国際エネルギー機関(IEA)や国際再生可能エネルギー機関(IRENA)も、長期エネルギーシナリオにおける蓄電システムの役割を詳細に分析し、政策担当者向けのガイドラインやツールキットを提供しています。これらの国際的な知見を国内の政策決定プロセスに活用することは、評価手法の高度化に資すると考えられます。
今後の検討の方向性
長期エネルギー計画における蓄電システムの戦略的導入と費用対効果評価の課題に対処するためには、以下の方向性での検討が考えられます。
- 複合的価値評価手法の確立: 系統サービス、環境便益、レジリエンス価値など、蓄電システムが提供する多様な価値を統合的に評価する手法の開発と標準化を進めることが不可欠です。これには国際的なベストプラクティスや学術的知見の積極的な取り入れが有効です。
- 動的なCBAモデルの開発: 技術進歩、市場価格変動、政策変更といった将来の不確実性を織り込んだ動的な費用対効果分析モデルを構築し、柔軟な政策オプションの評価を可能にすることが求められます。
- 多様なステークホルダー間の合意形成: 政策決定プロセスにおいて、電力会社、事業者、地域住民、研究機関など、多様なステークホルダーとの対話を通じて、蓄電システムの価値と導入の意義に関する共通理解を醸成することが重要です。

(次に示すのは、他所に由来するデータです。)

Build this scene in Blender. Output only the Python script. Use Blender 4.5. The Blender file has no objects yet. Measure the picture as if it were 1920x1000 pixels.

- 国際協力と情報共有の強化: 諸外国の先行事例や政策的課題に関する情報共有を強化し、国際共同研究を通じて知見を深化させることは、国内政策の洗練に寄与します。
結び
長期エネルギー計画における蓄電システムの戦略的位置付けと費用対効果評価は、脱炭素化とエネルギー安定供給の両立に向けた重要な課題です。蓄電システムが持つ複合的な価値を正確に評価し、複雑な費用対効果分析を適切に行うための政策的枠組みと分析手法の確立が急務となっています。継続的な政策研究、技術開発の動向監視、そして国際的な連携を通じて、持続可能なエネルギーシステムの実現に向けた蓄電システムの導入を効果的に推進していくことが期待されます。